* Task
Skip all pictures. Write out the data below from its first line through the line that contains "return x - K * max(0.0, y - 7.0)".

* Data
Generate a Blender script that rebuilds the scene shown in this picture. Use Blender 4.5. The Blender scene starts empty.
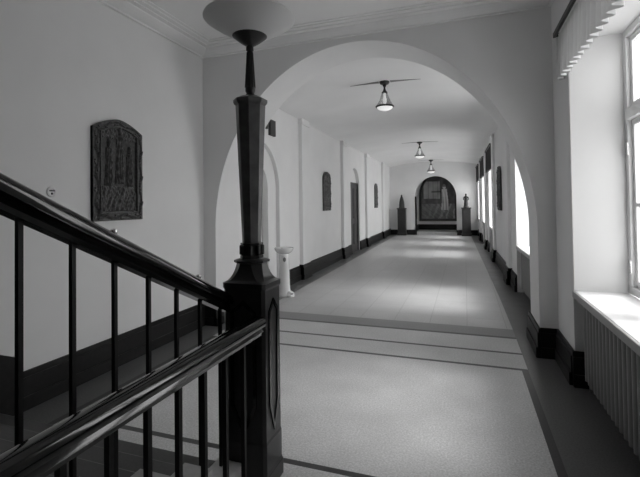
import bpy, math, random
import numpy as np
from mathutils import Vector
random.seed(7)
PI = math.pi
scn = bpy.context.scene
COL = scn.collection
K = 0.02                                   # the corridor runs about one degree off the hall's axis


def shx(x, y):
    return x - K * max(0.0, y - 7.0)


# ------------------------------------------------------------------ materials
def mat(name, g, rough=0.6, noise=0.0, nscale=8.0, bump=0.0, bscale=30.0, coat=0.0, metal=0.0, spec=0.5, detail=4.0):
    m = bpy.data.materials.new(name)
    m.use_nodes = True
    nt = m.node_tree
    b = nt.nodes['Principled BSDF']
    b.inputs['Base Color'].default_value = (g, g, g, 1)
    b.inputs['Roughness'].default_value = rough
    b.inputs['Metallic'].default_value = metal
    b.inputs['Specular IOR Level'].default_value = spec
    b.inputs['Coat Weight'].default_value = coat
    b.inputs['Coat Roughness'].default_value = 0.08
    geo = nt.nodes.new('ShaderNodeNewGeometry')
    if noise > 0:
        n = nt.nodes.new('ShaderNodeTexNoise')
        n.inputs['Scale'].default_value = nscale
        n.inputs['Detail'].default_value = detail
        nt.links.new(geo.outputs['Position'], n.inputs['Vector'])
        mr = nt.nodes.new('ShaderNodeMapRange')
        mr.inputs['From Min'].default_value = 0.3
        mr.inputs['From Max'].default_value = 0.7
        mr.inputs['To Min'].default_value = g * (1 - noise)
        mr.inputs['To Max'].default_value = g * (1 + noise)
        nt.links.new(n.outputs['Fac'], mr.inputs['Value'])
        nt.links.new(mr.outputs['Result'], b.inputs['Base Color'])
    if bump > 0:
        n2 = nt.nodes.new('ShaderNodeTexNoise')
        n2.inputs['Scale'].default_value = bscale
        n2.inputs['Detail'].default_value = 3
        nt.links.new(geo.outputs['Position'], n2.inputs['Vector'])
        bp = nt.nodes.new('ShaderNodeBump')
        bp.inputs['Strength'].default_value = bump
        bp.inputs['Distance'].default_value = 0.01
        nt.links.new(n2.outputs['Fac'], bp.inputs['Height'])
        nt.links.new(bp.outputs['Normal'], b.inputs['Normal'])
    return m


M = {}
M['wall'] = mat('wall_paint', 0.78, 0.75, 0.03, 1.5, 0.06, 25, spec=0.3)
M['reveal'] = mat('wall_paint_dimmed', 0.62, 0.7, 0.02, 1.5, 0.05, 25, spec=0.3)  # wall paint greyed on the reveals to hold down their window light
M['ceil'] = mat('ceiling_paint', 0.84, 0.85, 0.03, 1.0, 0.04, 20, spec=0.2)
M['white'] = mat('white_enamel', 0.72, 0.35, 0.02, 4)
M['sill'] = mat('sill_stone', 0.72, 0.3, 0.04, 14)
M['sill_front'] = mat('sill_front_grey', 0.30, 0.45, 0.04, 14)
M['porcelain'] = mat('porcelain', 0.80, 0.18, coat=0.6)
M['base'] = mat('baseboard_stone', 0.010, 0.45, 0.25, 20, spec=0.25)
M['wood'] = mat('newel_wood', 0.018, 0.30, 0.35, 9, coat=0.0, spec=0.5)
M['rail'] = mat('rail_wood', 0.004, 0.12, 0.3, 9, coat=0.6, spec=0.4)
M['shaft'] = mat('shaft_wood', 0.095, 0.36, 0.3, 12)
M['iron'] = mat('black_iron', 0.005, 0.5, 0.2, 30, spec=0.25)
M['metal'] = mat('stud_metal', 0.7, 0.25, metal=1.0)
M['bronze'] = mat('relief_bronze', 0.045, 0.5, 0.55, 38, 0.25, 120, metal=0.2)
M['bronze_light'] = mat('relief_bronze_light', 0.085, 0.5, 0.4, 45, 0.2, 120, metal=0.2)
M['door'] = mat('door_wood', 0.045, 0.4, 0.2, 12)
M['ped'] = mat('pedestal_wood', 0.022, 0.45, 0.25, 14)
M['statue'] = mat('statue_bronze', 0.04, 0.4, 0.3, 30, metal=0.4)
M['radiator'] = mat('radiator_paint', 0.20, 0.45, 0.04, 10)
M['opal'] = mat('opal_glass', 0.55, 0.25, 0.02, 4)


def translucent(name, g, tr):
    m = bpy.data.materials.new(name)
    m.use_nodes = True
    nt = m.node_tree
    nt.nodes.clear()
    o = nt.nodes.new('ShaderNodeOutputMaterial')
    mx = nt.nodes.new('ShaderNodeMixShader')
    d = nt.nodes.new('ShaderNodeBsdfDiffuse')
    t = nt.nodes.new('ShaderNodeBsdfTranslucent')
    for n in (d, t):
        n.inputs['Color'].default_value = (g, g, g, 1)
    mx.inputs[0].default_value = tr
    nt.links.new(d.outputs[0], mx.inputs[1])
    nt.links.new(t.outputs[0], mx.inputs[2])
    nt.links.new(mx.outputs[0], o.inputs[0])
    return m


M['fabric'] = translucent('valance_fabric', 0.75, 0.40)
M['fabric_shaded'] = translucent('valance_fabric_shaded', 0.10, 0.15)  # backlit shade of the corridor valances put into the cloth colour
M['opal_white'] = mat('lit_opal_glass', 0.8, 0.3)
_b = M['opal_white'].node_tree.nodes['Principled BSDF']
_b.inputs['Emission Color'].default_value = (1, 1, 1, 1)
_b.inputs['Emission Strength'].default_value = 0.45
M['opal'] = translucent('opal_glass_dish', 0.82, 0.5)
M['cup'] = mat('cup_metal', 0.035, 0.35, 0.1, 20, metal=0.3)
M['step'] = mat('step_stone', 0.05, 0.45, 0.15, 60)
M['string'] = mat('string_stone', 0.45, 0.4, 0.12, 20)
M['spike_grey'] = mat('ceiling_spike_grey', 0.22, 0.8)
M['dark'] = mat('dark_plate', 0.03, 0.5)
M['frame'] = mat('picture_frame', 0.022, 0.35, 0.2, 20)


def terrazzo(name, g, tiles=False, rough=0.34):
    m = bpy.data.materials.new(name)
    m.use_nodes = True
    nt = m.node_tree
    b = nt.nodes['Principled BSDF']
    b.inputs['Roughness'].default_value = rough
    b.inputs['Specular IOR Level'].default_value = 0.5
    geo = nt.nodes.new('ShaderNodeNewGeometry')
    sp = nt.nodes.new('ShaderNodeTexNoise')
    sp.inputs['Scale'].default_value = 70
    sp.inputs['Detail'].default_value = 5
    sp.inputs['Roughness'].default_value = 0.75
    lo = nt.nodes.new('ShaderNodeTexNoise')
    lo.inputs['Scale'].default_value = 2.2
    lo.inputs['Detail'].default_value = 5
    for n in (sp, lo):
        nt.links.new(geo.outputs['Position'], n.inputs['Vector'])
    a = nt.nodes.new('ShaderNodeMapRange')
    a.inputs['From Min'].default_value = 0.3
    a.inputs['From Max'].default_value = 0.7
    a.inputs['To Min'].default_value = 0.62
    a.inputs['To Max'].default_value = 1.38
    nt.links.new(sp.outputs['Fac'], a.inputs['Value'])
    c = nt.nodes.new('ShaderNodeMapRange')
    c.inputs['From Min'].default_value = 0.3
    c.inputs['From Max'].default_value = 0.7
    c.inputs['To Min'].default_value = 0.90 * g
    c.inputs['To Max'].default_value = 1.10 * g
    nt.links.new(lo.outputs['Fac'], c.inputs['Value'])
    mu = nt.nodes.new('ShaderNodeMath')
    mu.operation = 'MULTIPLY'
    nt.links.new(a.outputs['Result'], mu.inputs[0])
    nt.links.new(c.outputs['Result'], mu.inputs[1])
    out = mu.outputs[0]
    if tiles:
        br = nt.nodes.new('ShaderNodeTexBrick')
        br.offset = 0.0
        br.inputs['Scale'].default_value = 1.0
        br.inputs['Brick Width'].default_value = 0.5
        br.inputs['Row Height'].default_value = 0.5
        br.inputs['Mortar Size'].default_value = 0.006
        br.inputs['Color1'].default_value = (1, 1, 1, 1)
        br.inputs['Color2'].default_value = (0.93, 0.93, 0.93, 1)
        br.inputs['Mortar'].default_value = (0.72, 0.72, 0.72, 1)
        nt.links.new(geo.outputs['Position'], br.inputs['Vector'])
        m2 = nt.nodes.new('ShaderNodeMath')
        m2.operation = 'MULTIPLY'
        nt.links.new(out, m2.inputs[0])
        nt.links.new(br.outputs['Color'], m2.inputs[1])
        out = m2.outputs[0]
    nt.links.new(out, b.inputs['Base Color'])
    rr = nt.nodes.new('ShaderNodeMapRange')
    rr.inputs['From Min'].default_value = 0.3
    rr.inputs['From Max'].default_value = 0.7
    rr.inputs['To Min'].default_value = rough - 0.05
    rr.inputs['To Max'].default_value = rough + 0.07
    nt.links.new(lo.outputs['Fac'], rr.inputs['Value'])
    nt.links.new(rr.outputs['Result'], b.inputs['Roughness'])
    return m


M['f_light'] = terrazzo('terrazzo_light', 0.50)
M['f_tile'] = terrazzo('terrazzo_tile', 0.42, True)
M['f_mid'] = terrazzo('terrazzo_mid', 0.19)
M['f_border'] = terrazzo('terrazzo_border', 0.11)
M['f_strip'] = terrazzo('terrazzo_strip', 0.03)


def glass_mat():
    m = bpy.data.materials.new('window_glass')
    m.use_nodes = True
    nt = m.node_tree
    nt.nodes.clear()
    o = nt.nodes.new('ShaderNodeOutputMaterial')
    mx = nt.nodes.new('ShaderNodeMixShader')
    t = nt.nodes.new('ShaderNodeBsdfTransparent')
    t.inputs['Color'].default_value = (0.95, 0.95, 0.95, 1)
    g = nt.nodes.new('ShaderNodeBsdfGlossy')
    g.inputs['Roughness'].default_value = 0.02
    mx.inputs[0].default_value = 0.06
    nt.links.new(t.outputs[0], mx.inputs[1])
    nt.links.new(g.outputs[0], mx.inputs[2])
    nt.links.new(mx.outputs[0], o.inputs[0])
    return m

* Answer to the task
Generate a Blender script that rebuilds the scene shown in this picture. Use Blender 4.5. The Blender scene starts empty.
import bpy, math, random
import numpy as np
from mathutils import Vector
random.seed(7)
PI = math.pi
scn = bpy.context.scene
COL = scn.collection
K = 0.02                                   # the corridor runs about one degree off the hall's axis


def shx(x, y):
    return x - K * max(0.0, y - 7.0)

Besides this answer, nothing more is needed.